Christmas came early for me in 2010. I emerged from Kentish Town underground into falling snow and my leg buzzed into life with answer phone messages from a literary agent and a record label. I learnt in quick succession that in little over a year I would be having a book published and an album released. What’s more, they wouldn’t just be coming out in the same year and the same month, but in the same week.
I broke the news to Leo, as well as the rest of my band, before heading to the pub to celebrate. Looking back, I probably should have been more worried about the challenge that lay ahead. After all, although the book had been planned out and written up into a proposal, only the first chapter was actually finished. Although some songs were recorded, I wanted the album to be a coherent and progressive piece of work. An album of the old school vein, it had to span a whole raft of themes, not just be a collection of tunes.
As you would imagine from its title, writing Skimming Stones and Other Ways of Being in the Wild required a lot of time spent outdoors. The book is about the simple things that we can all try that help us draw closer to, and reconnect with, nature; the importance of being, in every sense of that word, in the wild. It was going to be an amazing journey; a year of carving elder whistles in far-flung corners of woodland, building igloos on snow-topped mountains, sleeping in leaf shelters and cooking up on campfires under a clear canopy of stars. What it could not be was rushed.
Leo and I circled the days we would be travelling and writing. The few windows left for creating and recording an album seemed too few; they would need to feature nose-to-the-grindstone songwriting and studio time. It was hardly the Rolling Stones-style ‘year-on-a-Caribbean-beach-polishing-off-chord-sequences-with-a-pina-colada’ I had imagined.
So, how do you write a book and album in a year? Well they say if you want a job doing, give it to a busy man. In my favour, I have always written words and music simultaneously. I see no real difference in the creative process of either. Some ideas turn out to be a nice paragraph, others fit perfectly with a chord sequence. I am drawn to writers whose lines seem musical too; Roger Deakin’s nature writing, Dylan Thomas’ prose, Kerouac’s jazz-like rambles. Similarly, I have always been a lyrics man and it is the more narrative musicians that affect me most. I was also lucky that I was working with Leo and the boys in the band – all stagger me with their talent and ability to realise a vision.
It was last February, that Leo and I bundled out of London to track animals in through the snow and mud of wintry West Wales. We were soon following a fox’s prints into a dark wood. Holed up and waiting for its return as night fell seemed unnatural and unnerving. We talked in hushed whispers about things neither of us had discussed with each other before, our childhoods, growing up. Over those first few weeks writing we came back to the point time and again, that as we look more closely into the land we invariably look more closely into ourselves. It was something that would become a defining element to the book. It became more reflective, more philosophical. As well as imparting the techniques for the simple things that draw us closer to nature, we were writing about its impact on us too, the benefits of birdsong on the human brain or how finding a fossil can bring a unique and important perspective on our own life and death.

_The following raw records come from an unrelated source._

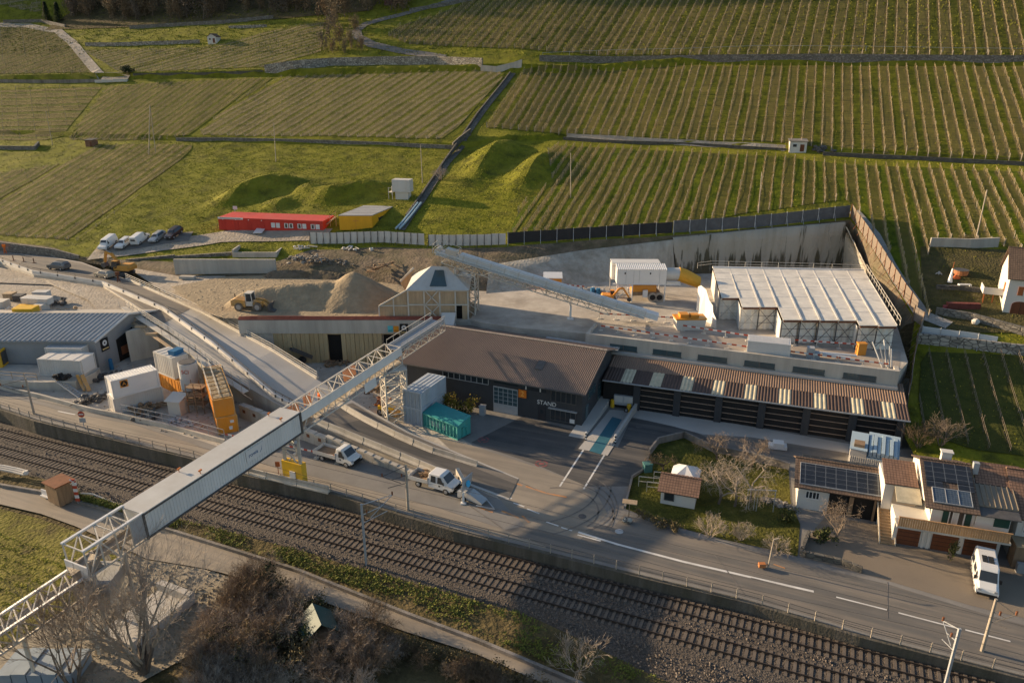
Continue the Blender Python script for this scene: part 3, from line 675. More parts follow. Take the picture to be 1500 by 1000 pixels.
mound('sand_heap','large beige sand heap with a pointed peak beside the gabled hopper shed','sand heap',None,PLAT,[Vector(q)for q in((-43,117.5,2.5),(-36,118.4,3.3),(-30.5,118.6,3.5),(-28.5,119,3.3),(-26,119.5,5.1),(-22.5,118,2.6))],0,K['sand'],2,7)
mound('sand_heap','long low sand bank along the upper bench behind the pointed heap','sand heap',None,PLAT+.2,crest([(400,404,.9),(460,404,1.1),(500,407,.8)]),0,K['earth'],5,4)
DRY=(.15,.115,.062)
SM={'lush':stripemat('vineyard_floor_lush',(.045,.07,.006),(.125,.15,.010),(.21,.165,.07),(.115,.10,.03),.11,.9),'mid':stripemat('vineyard_floor_mid',(.05,.062,.008),(.13,.138,.013),(.22,.17,.085),(.15,.12,.045),.13,.8),'plain':stripemat('vineyard_floor_shaded',(.04,.05,.012),(.075,.08,.018),(.06,.06,.018),(.07,.07,.02),.1,.3),'left':stripemat('vineyard_floor_left',(.05,.06,.008),(.13,.135,.014),(.22,.17,.09),(.15,.12,.045),.12,.5),'bare':stripemat('vineyard_floor_bare',(.055,.065,.010),(.135,.138,.018),(.25,.2,.12),(.17,.14,.065),.16,.6),'dim':stripemat('vineyard_floor_dim',(.045,.053,.009),(.105,.108,.015),(.17,.13,.065),(.14,.11,.05),.13,.6),}  # plain is darkened, its colours carry the shade over the plot behind the houses
def vine_mesh(g,p,d,h,rr,dens,th=1):
 0
 x,y,z=p
 t=rr.uniform(-.08,.08);w_=.035+rr.random()*.02
 g.add([(x-w_,y,z-.1),(x+w_,y,z-.1),(x,y+w_,z-.1),(x+t,y+t*.5,z+h*.62)],[(0,1,3),(1,2,3),(2,0,3)])
 for _ in range(dens):
  a=rr.uniform(-.55,.55);q=h*rr.uniform(.3,.7);b=Vector((x+rr.uniform(-.08,.08),y+rr.uniform(-.08,.08),z+h*rr.uniform(.12,.6)))
  e_=b+Vector((d.x*a+rr.uniform(-.22,.22),d.y*a+rr.uniform(-.22,.22),q));s=(.026+rr.random()*.022)*th;o=Vector((-d.y,d.x,0))*s;u_=Vector((d.x,d.y,0))*s
  g.poly([b-o,b+o,e_+o*.6,e_-o*.6]);g.poly([b-u_,b+u_,e_+u_*.6,e_-u_*.6])
NROWS=0
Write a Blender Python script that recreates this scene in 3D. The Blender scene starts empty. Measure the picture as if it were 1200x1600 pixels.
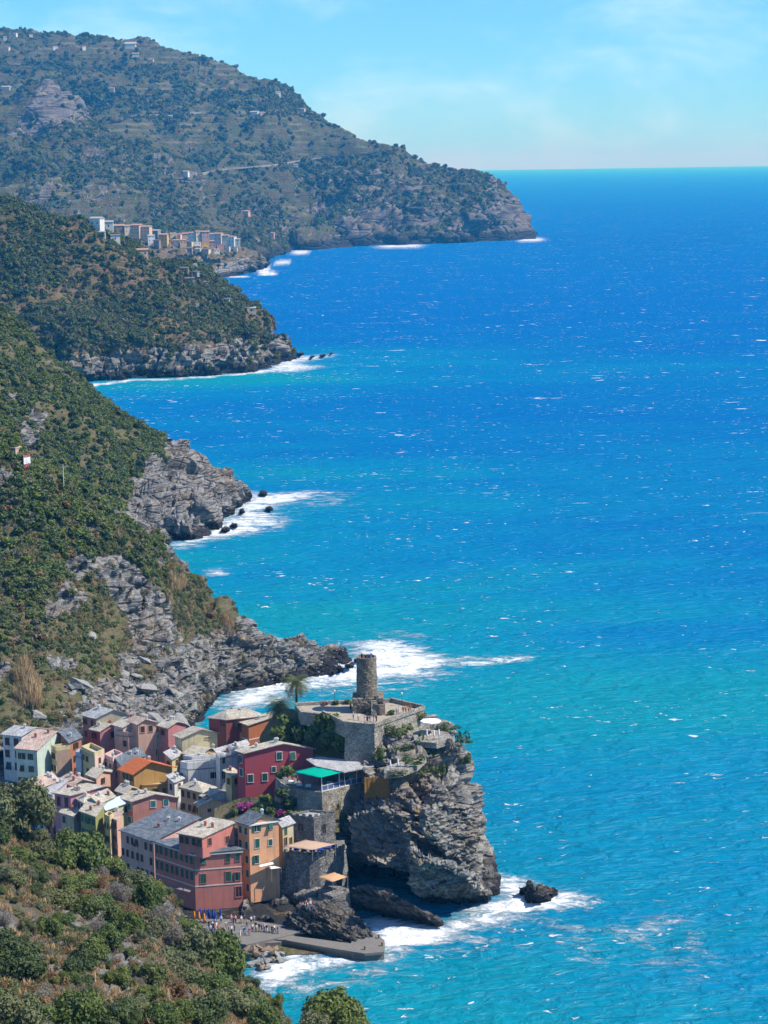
import bpy, bmesh, math, random
import numpy as np
from mathutils import Vector, Matrix, Euler
from mathutils.bvhtree import BVHTree

rnd = random.Random(7)
scene = bpy.context.scene
col = scene.collection
PI = math.pi

# ------------------------------------------------------------------ camera
CAM_H = 150.0
FPX = 3200.0                      # focal length in pixels of the 1200x1600 photograph
PITCH = math.atan(537.0 / FPX)
ROLL = math.radians(-0.84)
CAM = Vector((0, 0, CAM_H))
CROT = Matrix.Rotation(PI / 2 - PITCH, 3, 'X') @ Matrix.Rotation(ROLL, 3, 'Z')
cam_data = bpy.data.cameras.new("camera")
cam_data.sensor_fit = 'VERTICAL'
cam_data.sensor_height = 24.0
cam_data.lens = 24.0 * FPX / 1600.0
cam_data.clip_start = 1.0
cam_data.clip_end = 200000.0
cam = bpy.data.objects.new("camera", cam_data)
col.objects.link(cam)
cam.matrix_world = Matrix.Translation(CAM) @ CROT.to_4x4()
scene.camera = cam

# ------------------------------------------------------------------ light
SUN_EL = math.radians(50)
SUN_AZ = math.radians(-9)           # measured from +X (right) towards +Y (away)
SUN_DIR = Vector((math.cos(SUN_EL) * math.cos(SUN_AZ), math.cos(SUN_EL) * math.sin(SUN_AZ), math.sin(SUN_EL)))
sun_data = bpy.data.lights.new("sun", 'SUN')
sun_data.energy = 5.0
sun_data.angle = math.radians(0.55)
sun_data.color = (1.0, 0.95, 0.87)
sun = bpy.data.objects.new("sun", sun_data)
col.objects.link(sun)
sun.rotation_euler = SUN_DIR.to_track_quat('Z', 'Y').to_euler()

world = bpy.data.worlds.new("World")
scene.world = world
world.use_nodes = True
wt = world.node_tree
wt.nodes.clear()
w_out = wt.nodes.new('ShaderNodeOutputWorld')
w_bg = wt.nodes.new('ShaderNodeBackground')
w_sky = wt.nodes.new('ShaderNodeTexSky')
w_sky.sky_type = 'NISHITA'
w_sky.sun_disc = False
w_sky.sun_elevation = SUN_EL
w_sky.sun_rotation = math.radians(90) - SUN_AZ
w_sky.altitude = 0
w_sky.air_density = 1.0
w_sky.dust_density = 0.0
w_sky.ozone_density = 3.0
w_tint = wt.nodes.new('ShaderNodeMix'); w_tint.data_type = 'RGBA'; w_tint.blend_type = 'MULTIPLY'
w_tint.inputs[0].default_value = 1.0
w_tint.inputs[7].default_value = (0.37, 0.82, 1.34, 1)
w_geo = wt.nodes.new('ShaderNodeTexCoord')
w_map = wt.nodes.new('ShaderNodeMapping')
w_map.inputs['Scale'].default_value = (1.0, 1.0, 2.2)
w_map.inputs['Location'].default_value = (2, 8, 1)
w_noise = wt.nodes.new('ShaderNodeTexNoise')
w_noise.inputs['Scale'].default_value = 9.0
w_noise.inputs['Detail'].default_value = 8.0
w_noise.inputs['Roughness'].default_value = 0.6
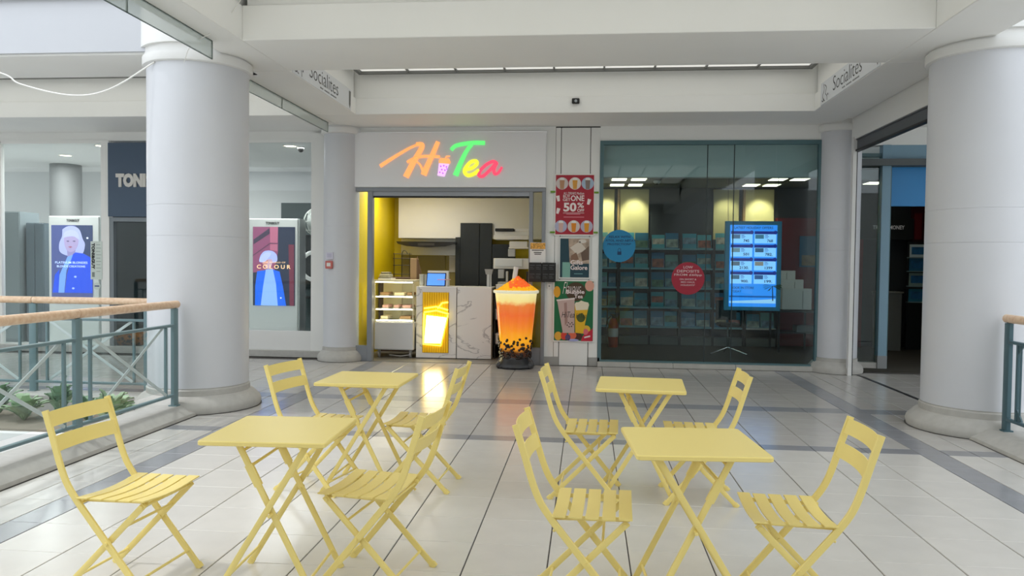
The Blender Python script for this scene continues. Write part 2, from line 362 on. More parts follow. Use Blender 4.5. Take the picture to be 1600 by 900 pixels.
# facade header, piers
struct('wall_front', MB().box(-3.66, -.645, 11.8, 12.0, 3.57, 3.7).box(.17, 3.45, 11.8, 12.0, 3.42, 3.7).box(-.645, -.505, 11.8, 14.2, 0, 3.7).box(-3.72, -3.64, 11.78, 12, 0, 3.7), WHITE2)
pier = struct('wall_pier', MB().box(-.505, .17, 11.82, 12.1, 0, 3.64), mat('pier_gap', '4a4a48', .7))
for x0, x1 in ((-.5, -.425), (-.415, .02), (.03, .17)):
    p = obj('panel', MB().cbox(x0, x1, 11.795, 11.83, .0 if x0 == -.415 else .13, 3.62, .004), WHITE2, pier)
struct('baseboard_front', MB().box(-.645, -.42, 11.78, 11.86, 0, .13).box(.03, .2, 11.78, 11.86, 0, .13), mat('grey_plinth', 'a5a4a0', .5))
kb = struct('baseboard_window', MB().box(.17, 3.4, 11.74, 11.95, 0, .07), mat('kerb_gap', '77756f', .8))
for x0, x1 in ((.17, .66), (.664, 1.3), (1.304, 2.22), (2.224, 3.4)):
    obj('kerb_stone', MB().cbox(x0, x1, 11.72, 11.95, -.0, .075, .006), mat('kerb_grey', 'b5b3ad', .5, noise=.05), kb)
# roller-shutter fascia on the right: runs towards the viewer
struct('trim_12', MB().cbox(3.75, 3.83, 8.2, 11.55, 3.37, 3.69, .004), WHITE2)
sh = struct('trim_13', MB().box(3.77, 3.83, 8.2, 11.5, 3.355, 3.37).box(3.785, 3.83, 8.2, 11.5, 3.22, 3.355), mat('shutter_box', '63666b', .45, metal=.3))
obj('bottom_rail', MB().box(3.765, 3.83, 8.2, 11.5, 3.195, 3.222), BLACK, sh)
struct('trim_14', MB().box(3.735, 3.785, 11.42, 11.5, 0, 3.4), WHITE)
struct('trim_15', MB().box(3.785, 3.80, 11.43, 11.5, 0, 3.4), BLACK)

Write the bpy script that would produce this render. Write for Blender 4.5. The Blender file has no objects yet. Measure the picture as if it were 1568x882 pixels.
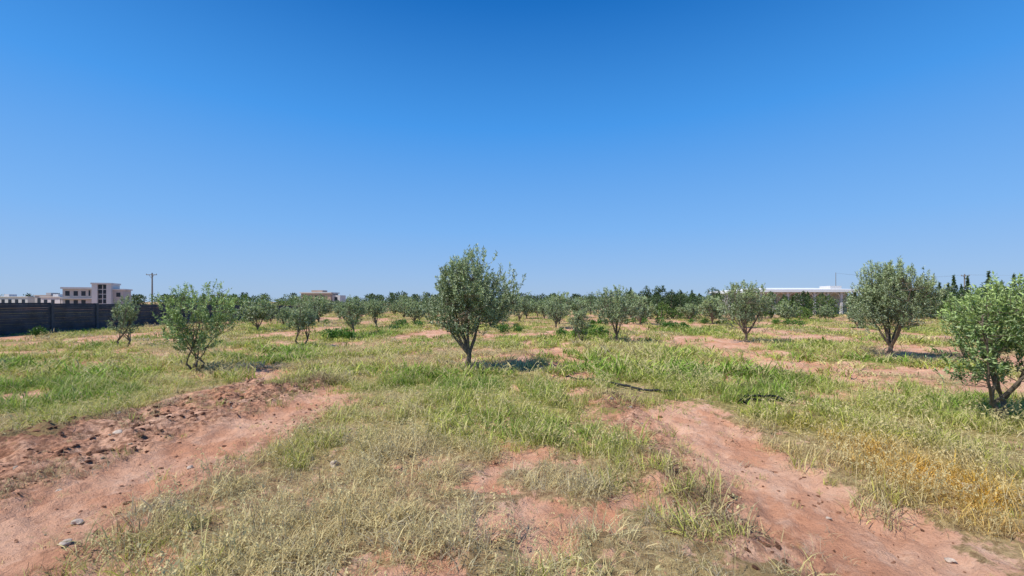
import bpy, math, numpy as np
from mathutils import Vector
R = np.random.default_rng(7)
sc = bpy.context.scene
COL = sc.collection

# ---------------------------------------------------------------- noise
TAB = np.random.default_rng(99).random((256, 256))
def vn(x, y, s=0):
    x = np.asarray(x, float) + 17.3*s + 500; y = np.asarray(y, float) + 31.7*s + 500
    xi = np.floor(x).astype(int); yi = np.floor(y).astype(int)
    fx = x-xi; fy = y-yi
    fx = fx*fx*(3-2*fx); fy = fy*fy*(3-2*fy)
    a = TAB[xi & 255, yi & 255]; b = TAB[(xi+1) & 255, yi & 255]
    c = TAB[xi & 255, (yi+1) & 255]; d = TAB[(xi+1) & 255, (yi+1) & 255]
    return (a*(1-fx)+b*fx)*(1-fy)+(c*(1-fx)+d*fx)*fy
def fbm(x, y, s=0, o=4):
    t = 0; a = .5; n = 0
    for i in range(o):
        t = t + a*vn(x*2**i, y*2**i, s+i*3); n += a; a *= .5
    return t/n
def sst(a, b, x):
    t = np.clip((x-a)/(b-a), 0, 1); return t*t*(3-2*t)
def gau(x, y, cx, cy, rx, ry):
    return np.exp(-((x-cx)/rx)**2-((y-cy)/ry)**2)

# ---------------------------------------------------------------- land fields (world metres)
def track(x, y):
    x = np.asarray(x, float); y = np.asarray(y, float)
    wob = (fbm(x*.9, y*.9, 1)-.5)*1.9+(fbm(x*4, y*4, 5, 3)-.5)*1.3
    patch = fbm(x*.42, y*.26, 9, 3)
    isl = fbm(x*2.3, y*2.0, 12, 3)
    m = np.zeros_like(x*y)
    def strip(cx, hw, soft=.25):
        return sst(-soft, soft, hw-np.abs(x-cx+wob*.6))
    a = strip(-4.1-.1*np.clip(y-6, 0, 3), 1.42)*(1-sst(7.4, 8.8, y))
    a2 = strip(-4.4, 1.1)*sst(9, 11, y)*sst(.42, .54, patch)
    b = strip(2.35-.05*y+.12, .82)*(1-sst(6.0, 7.4, y))
    b2 = strip(1.35, 1.0)*sst(8.2, 9.4, y)*(1-sst(16, 20, y))*sst(.32, .50, isl)
    c = strip(7.8, 1.5)*sst(7, 9, y)*sst(.37, .50, patch)
    d = strip(13.6, 1.5)*sst(.40, .52, patch)
    e = strip(-11.6, .95)*sst(10, 12, y)*sst(.44, .55, patch)
    f = strip(-18.5, 1.1)*sst(.42, .54, patch)
    g = strip(20, 1.4)*sst(.43, .54, patch)
    far = np.zeros_like(m)
    for q in (a2, b2, c, d, e, f, g): far = np.maximum(far, q)
    far = far*sst(.28, .48, isl)*(1-.6*sst(24, 45, y))
    m = np.maximum(np.maximum(a, b), far)
    bare = sst(.53, .67, fbm(x*2.6, y*2.6, 21, 4))*(1-sst(4.2, 6.5, y))*sst(-1.6, -.2, x)*(1-sst(2.4, 3.2, x))
    bare2 = sst(.56, .67, fbm(x*.9, y*.8, 33, 4))*sst(6, 8, y)*.85
    return np.maximum(m, np.maximum(bare*.66, bare2))
def rough_edge(x, y):
    e = sst(-.5, 0, .75-np.abs(x+5.2-.28*np.clip(y-4.5, 0, 4)*.6))*sst(1, 3, y)*(1-sst(8.4, 9.3, y))
    e2 = sst(0, .5, .6-np.abs(x-1.65))*sst(2, 3, y)*(1-sst(7, 8, y))*.8
    e3 = sst(0, .4, .5-np.abs(x+2.9))*(1-sst(6.5, 7.5, y))*.6
    return np.maximum(e, np.maximum(e2, e3))
def lush(x, y):
    n = fbm(x*.55, y*.55, 40, 4)
    L = .42+(n-.5)*1.8
    L = L+.36*gau(x, y, -.3, 7.4, 1.9, 2.0)+.55*gau(x, y, 4.2, 10.5, 2.1, 3.0)+.30*gau(x, y, 6.5, 6.0, 2.5, 1.8)
    L = L+.32*gau(x, y, -9, 8.5, 4, 4)+.6*gau(x, y, 3.4, 20, 1.6, 2)+.7*gau(x, y, 9, 24, 1.6, 1.6)+.4*gau(x, y, -7, 20, 2.5, 5)
    nc = (1-sst(3.9, 6.4, y))*sst(-3, -1.5, x)*(1-sst(3.1, 4, x))
    L = L*(1-.5*nc)-.05*nc
    return np.clip(L, 0, 1)
def H(x, y):
    x = np.asarray(x, float); y = np.asarray(y, float)
    t = track(x, y); r = rough_edge(x, y)
    near = 1-sst(14, 40, np.hypot(x, y))
    h = (fbm(x*.12, y*.12, 60, 3)-.5)*.16*sst(6, 14, np.hypot(x, y))*(1-sst(60, 120, np.hypot(x, y)))
    h = h+(fbm(x*.9, y*.9, 62, 3)-.5)*.13*near
    h = h-.06*t*near
    n9 = fbm(x*7, y*7, 64, 3)
    h = h+near*(.022+.02*t)*(n9-.5)*1.6
    h = h+near*r*(.05+.22*(fbm(x*4.5, y*4.5, 66, 4)-.42))
    h = h+near*.03*sst(.58, .8, fbm(x*11, y*11, 70, 2))
    h = h-near*t*.025*sst(.0, .06, .06-np.abs(fbm(x*1.6, y*.7, 74, 3)-.5))
    return h

# ---------------------------------------------------------------- mesh helpers
def mk(name, V, F, mats=(), mi=None, attrs=None, smooth=False, link=True):
    me = bpy.data.meshes.new(name)
    V = np.asarray(V, np.float32)
    me.vertices.add(len(V)); me.vertices.foreach_set('co', V.ravel())
    F = [np.asarray(f, np.int32) for f in F if len(f)]
    loops = np.concatenate([f.ravel() for f in F])
    tot = np.concatenate([np.full(len(f), f.shape[1], np.int32) for f in F])
    st = np.concatenate([[0], np.cumsum(tot)[:-1]]).astype(np.int32)
    me.loops.add(len(loops)); me.loops.foreach_set('vertex_index', loops)
    me.polygons.add(len(tot)); me.polygons.foreach_set('loop_start', st)
    me.polygons.foreach_set('loop_total', tot)
    if mi is not None: me.polygons.foreach_set('material_index', np.asarray(mi, np.int32))
    me.polygons.foreach_set('use_smooth', np.full(len(tot), smooth))
    for m in mats: me.materials.append(m)
    for k, a in (attrs or {}).items():
        at = me.attributes.new(k, 'FLOAT_COLOR', 'POINT')
        a = np.asarray(a, np.float32)
        c = np.ones((len(V), 4), np.float32); c[:, :a.shape[1]] = a
        at.data.foreach_set('color', c.ravel())
    me.update(calc_edges=True); me.validate()
    ob = bpy.data.objects.new(name, me)
    if link: COL.objects.link(ob)
    return ob

def tube(pts, rad, sides=6):
    pts = np.asarray(pts, float); n = len(pts)
    T = np.gradient(pts, axis=0); T /= np.linalg.norm(T, axis=1)[:, None]+1e-9
    up = np.array([.31, .22, .1]) if abs(T[:, 2]).mean() > .5 else np.array([.1, .1, 1.])
    A = np.cross(T, up); A /= np.linalg.norm(A, axis=1)[:, None]+1e-9
    B = np.cross(T, A)
    an = np.linspace(0, 2*math.pi, sides, endpoint=False)
    V = pts[:, None]+(A[:, None]*np.cos(an)[None, :, None]+B[:, None]*np.sin(an)[None, :, None])*np.asarray(rad)[:, None, None]
    i = np.arange(n-1)[:, None]*sides; j = np.arange(sides)[None]
    F = np.stack([i+j, i+(j+1) % sides, i+sides+(j+1) % sides, i+sides+j], -1).reshape(-1, 4)
    return V.reshape(-1, 3), F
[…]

This changed my songwriting too. It became rawer, as honest as I could stand to make it, exploring something of what it is to be alive in Britain today. One night I watched a video of that punk pioneer Malcolm McLaren railing against what he saw as the burgeoning ‘karaoke culture’ and calling for people to be true to themselves, to create. This struck a chord with me. I started thinking of songwriting as a process indistinct from chopping wood; it has to have our sinews, sweat and tears.
As I wrote, surprising crossovers between the book and album began emerging. Leo and I had found a unified voice easily and we were writing of the change that occurs when we take the time to leave the urban and walk out into the wild. These are experiences that can be heard on the album too; as we spent days doing things I had last done as a boy, I remembered things from my childhood I had thought forgotten. This gave rise to songs like ‘Sleeping in the Woods’ and ‘The Fire’: “Somehow I felt peaceful there, flames licking up the cool, night air. Wind whispering through the telegraph wire, singing to the fire.”
In finding the voice for the book, I had stumbled on my songwriting voice too, a voice I’d been chasing down and trying to perfect for nearly twenty years.
The rest of the band began to expect something new to learn every time we rehearsed. We had hit a rich seam and it soon became clear that we were really recording a double album: side one the full-band, epic-folk sound of a Saturday night, that feeling that no matter who you are, where you live or what job you do, the world is yours. Side two, the Sunday morning, was a dark dawn. The same things but viewed from the other side; faith, hope, love in the cold light of day. It was something we could all relate to. The characters were drawn from reality, people trying to make something for themselves, sometimes soaring, and sometimes falling.
It strikes me now that the book and the album are about the same thing: learning to live in the place we find ourselves, both physically and mentally. Creating them at the same time meant each had a profound influence on the other; this gave me a new way of writing. Perhaps, ultimately, it was the making of both.